Ao agravarem as divergências entre as civilizações do Ocidente e do Oriente, os confins entre Árabes e judeus e as disputas internas no próprio mundo islâmico tornaram ainda mais difícil a obtenção da paz na região.

Hamas

Inicialmente, a OLP adotou uma tática guerrilheira. Patrocinava ataques armados e atentados terroristas contra objetivos militares e civis. Com o tempo, porém, a OLP cresceu e transformou-se numa grande organização de massa. O salto qualitativo da OLP aconteceu em dezembro de 1987, quando os palestinos que habitavam os territórios ocupados em l967 por Israel (Cisjordânia e Gaza) iniciaram uma revolta espontânea, atirando pedras contra os soldados israelenses. Era a “Intifida” (Revolta das Pedras), que mostrou para o mundo a crueldade e o segregacionismo com que Israel tratava os palestinos. Segundo Tarik al-Bishri, o islamismo político desenvolveu-se com o domínio da ocidentalização, com ela tornou- -se violento e só se enfraquecerá quando ela se enfraquecer.

Arafat, então, propôs o diálogo, e Israel, com a imagem maculada perante a opinião pública mundial, foi obrigado a aceitar. Em 1993, Israel e a OLP reconheceram a existência um do outro e iniciaram um processo de diálogo que aponta para a formação de um Estado palestino laico e soberano, tendo por base os territórios ocupados. Mas Arafat sofreu uma forte oposição dos fundamentalistas palestinos, agrupados na organização Hamas, que ainda querem a destruição do Estado muçulmano palestino.

Hamas, movimento político palestino, cuja sigla designa o Movimento de Resistência Islâmica, criado em Gaza em 1987. Preconiza a luta contra Israel por todos os meios em nome dos princípios do Islã.
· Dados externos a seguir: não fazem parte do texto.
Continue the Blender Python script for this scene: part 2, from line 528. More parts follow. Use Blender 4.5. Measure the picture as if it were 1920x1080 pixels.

Visando a “libertação do país desde o rio Jordão até o mar”, o Hamas é responsável por várias ações armadas. Muito popular nos territórios ocupados, onde seu radicalismo torna-o um concorrente sério da OLP. Violentamente hostil às negociações de paz entre Israel e a OLP, respondeu com atos terroristas à instalação, em 1994, na faixa de Gaza e em Jericó, do regime autônomo previsto pelo acordo de Washington de 1993.